ORIGINALLY PUBLISHED IN THE GEORGIA STRAIGHT, MARCH 2, 2006
By Steve Newton
In the CD booklet for his band’s latest release, Lost and Found, Mudvayne vocalist Chad Gray relays the usual thank-yous to family and friends, musical colleagues, and business associates. Then he adds: “To those who have tried to hurt us in our past, present and future–fuck you all!”
On the line from his home in Redding, California–where he’s packing his bags for a tour with Korn that hits GM Place on Saturday (March 4)–the singer reveals that his liner-note rage wasn’t directed at anyone in particular.
“It just refers to the gamut of people who try to build you up because they just want the satisfaction of tearing you down,” he says. “So it’s just kind of a way to say, ‘We’re doing what we’re doing, and this is the right path for us, we don’t care what anybody says.’ ”
From Lost and Found‘s feverish firestorm of an opening track, “Determined”, it’s clear that the iron-lunged Gray isn’t shy about letting his emotions be heard. At first listen, it appears as though rage is a driving force of his band.

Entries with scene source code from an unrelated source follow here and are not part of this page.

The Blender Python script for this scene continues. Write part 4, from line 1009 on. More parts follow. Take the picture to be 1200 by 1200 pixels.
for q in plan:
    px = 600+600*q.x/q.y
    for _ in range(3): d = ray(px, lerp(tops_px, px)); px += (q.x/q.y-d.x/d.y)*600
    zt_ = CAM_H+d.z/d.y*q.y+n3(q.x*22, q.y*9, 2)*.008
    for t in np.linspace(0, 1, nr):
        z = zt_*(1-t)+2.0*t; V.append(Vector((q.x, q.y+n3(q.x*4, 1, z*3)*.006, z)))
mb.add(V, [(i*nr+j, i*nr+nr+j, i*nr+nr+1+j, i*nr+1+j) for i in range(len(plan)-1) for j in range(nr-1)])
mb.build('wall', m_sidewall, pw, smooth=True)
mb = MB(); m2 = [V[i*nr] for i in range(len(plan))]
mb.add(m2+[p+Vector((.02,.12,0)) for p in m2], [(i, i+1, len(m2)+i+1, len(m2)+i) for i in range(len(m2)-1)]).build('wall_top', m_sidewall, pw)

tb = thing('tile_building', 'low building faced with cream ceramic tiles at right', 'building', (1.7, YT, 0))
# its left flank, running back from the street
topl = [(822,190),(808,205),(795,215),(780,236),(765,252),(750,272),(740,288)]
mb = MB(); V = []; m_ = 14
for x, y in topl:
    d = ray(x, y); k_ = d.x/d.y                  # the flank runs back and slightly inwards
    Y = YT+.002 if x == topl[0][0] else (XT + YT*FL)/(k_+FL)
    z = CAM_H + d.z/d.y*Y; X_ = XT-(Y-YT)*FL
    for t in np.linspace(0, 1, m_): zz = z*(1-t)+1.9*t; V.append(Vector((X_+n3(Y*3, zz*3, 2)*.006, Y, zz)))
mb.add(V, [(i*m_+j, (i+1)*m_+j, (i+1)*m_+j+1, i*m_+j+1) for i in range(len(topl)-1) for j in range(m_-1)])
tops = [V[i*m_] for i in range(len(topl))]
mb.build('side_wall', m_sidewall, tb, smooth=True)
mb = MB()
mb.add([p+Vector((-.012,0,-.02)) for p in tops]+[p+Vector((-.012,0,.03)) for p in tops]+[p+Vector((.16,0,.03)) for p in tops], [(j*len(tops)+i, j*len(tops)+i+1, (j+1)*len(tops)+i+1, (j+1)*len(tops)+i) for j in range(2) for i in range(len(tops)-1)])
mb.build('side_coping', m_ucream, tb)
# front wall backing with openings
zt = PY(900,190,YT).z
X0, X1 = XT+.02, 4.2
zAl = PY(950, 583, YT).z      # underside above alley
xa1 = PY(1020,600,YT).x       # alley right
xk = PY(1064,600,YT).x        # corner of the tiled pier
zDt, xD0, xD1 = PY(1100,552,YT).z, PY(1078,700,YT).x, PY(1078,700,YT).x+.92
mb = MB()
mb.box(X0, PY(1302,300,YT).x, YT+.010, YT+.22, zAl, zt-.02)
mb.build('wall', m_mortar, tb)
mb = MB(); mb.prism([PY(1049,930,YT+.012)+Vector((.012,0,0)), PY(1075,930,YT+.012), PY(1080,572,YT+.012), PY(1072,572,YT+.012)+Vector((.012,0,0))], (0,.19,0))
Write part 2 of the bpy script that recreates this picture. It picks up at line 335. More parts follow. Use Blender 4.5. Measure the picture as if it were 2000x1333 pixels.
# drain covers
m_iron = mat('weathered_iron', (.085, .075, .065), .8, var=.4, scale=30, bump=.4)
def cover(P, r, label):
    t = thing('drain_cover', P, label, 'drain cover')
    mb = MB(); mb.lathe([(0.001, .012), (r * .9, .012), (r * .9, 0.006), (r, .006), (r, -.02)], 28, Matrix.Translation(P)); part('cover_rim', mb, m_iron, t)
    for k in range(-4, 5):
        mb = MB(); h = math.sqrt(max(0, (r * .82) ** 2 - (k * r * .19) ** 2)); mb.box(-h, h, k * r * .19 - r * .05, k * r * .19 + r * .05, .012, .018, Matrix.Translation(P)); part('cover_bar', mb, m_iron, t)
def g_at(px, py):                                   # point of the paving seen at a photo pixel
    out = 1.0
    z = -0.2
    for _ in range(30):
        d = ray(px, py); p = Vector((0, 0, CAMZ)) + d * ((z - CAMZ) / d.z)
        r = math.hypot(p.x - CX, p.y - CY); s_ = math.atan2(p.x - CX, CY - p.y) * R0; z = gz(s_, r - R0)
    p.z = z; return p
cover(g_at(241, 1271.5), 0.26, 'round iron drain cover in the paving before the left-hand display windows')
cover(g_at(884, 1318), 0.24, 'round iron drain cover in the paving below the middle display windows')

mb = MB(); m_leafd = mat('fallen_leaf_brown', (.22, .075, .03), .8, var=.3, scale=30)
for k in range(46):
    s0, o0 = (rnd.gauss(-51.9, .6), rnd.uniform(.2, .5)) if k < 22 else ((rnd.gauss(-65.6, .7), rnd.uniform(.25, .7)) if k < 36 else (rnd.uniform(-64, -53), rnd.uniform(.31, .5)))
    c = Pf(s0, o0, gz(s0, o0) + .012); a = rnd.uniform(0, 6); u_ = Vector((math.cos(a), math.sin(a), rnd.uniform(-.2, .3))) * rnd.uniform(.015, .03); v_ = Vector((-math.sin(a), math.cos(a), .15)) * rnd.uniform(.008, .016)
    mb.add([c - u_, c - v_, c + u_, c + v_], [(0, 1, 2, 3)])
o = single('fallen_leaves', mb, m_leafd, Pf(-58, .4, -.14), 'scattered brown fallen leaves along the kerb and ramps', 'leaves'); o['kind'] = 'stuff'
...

“I don’t really know that our music is as angry anymore as it is frustrated,” he points out. “I think in the early days music was the outlet to exorcise demons and just get things out of ya, but now that I’ve gotten older and wiser it’s more pent-up frustration in the way that America handles certain things, and the way that America’s viewed by other countries.
“It’s very frustrating because we leave the door open to be picked on, but you can’t really blame the population in the United States as much as you can blame the people that run it.”
Happy to do just that, Gray vents on the powers-that-be in America during Lost and Found‘s longest track, the eight-minute “Choices”. “Leaders are guilty of nothing,” he sings, “They’re perfectly insane/But if they’d point the finger at themselves, who would be left to blame?”)
Since its 2000 major-label debut, L.D. 50, Mudvayne has moved more than two million units of its three CDs worldwide and become a favoured concert act among nu-metalheads, many of whom got their first taste of the band when it played on the Summer Sanitarium tour headlined by Metallica in 2003.
On Lost and Found, Mudvayne takes a progressive-thrash stance that’s similar in some respects to Master of Puppets-era Metallica, but with fewer guitar freakouts and more screaming. The harshness of Gray’s vocal ministrations makes you wonder if losing his voice has been a common occurrence.
“In the early days, yeah,” he replies, “not as much anymore. But I think it’s just a part of your conditioning or whatever. If that’s what you do and that’s what you’re expected to do every night, then your body naturally acclimatizes to that. But I mix it up a lot too, with singing, yelling, and screaming.”
Gray says that his fave metal act right now is Vancouver’s own Devin Townsend, whose demented on-stage antics continue to inspire him and his bandmates. But if you’re expecting Gray to heighten the dramatics with full-on grease-painted face, as he has in the past, there are no guarantees this time around.
“We used to wear it [makeup] just because we wanted to add a theatrical element to the performance,” he explains, “but we just kinda felt like we were boxin’ ourselves in. You should always evolve as an artist, and we felt that it was time to take it off and let people come closer to us, ’cause there’s only so close you can come to somebody that’s covered in makeup and blood.”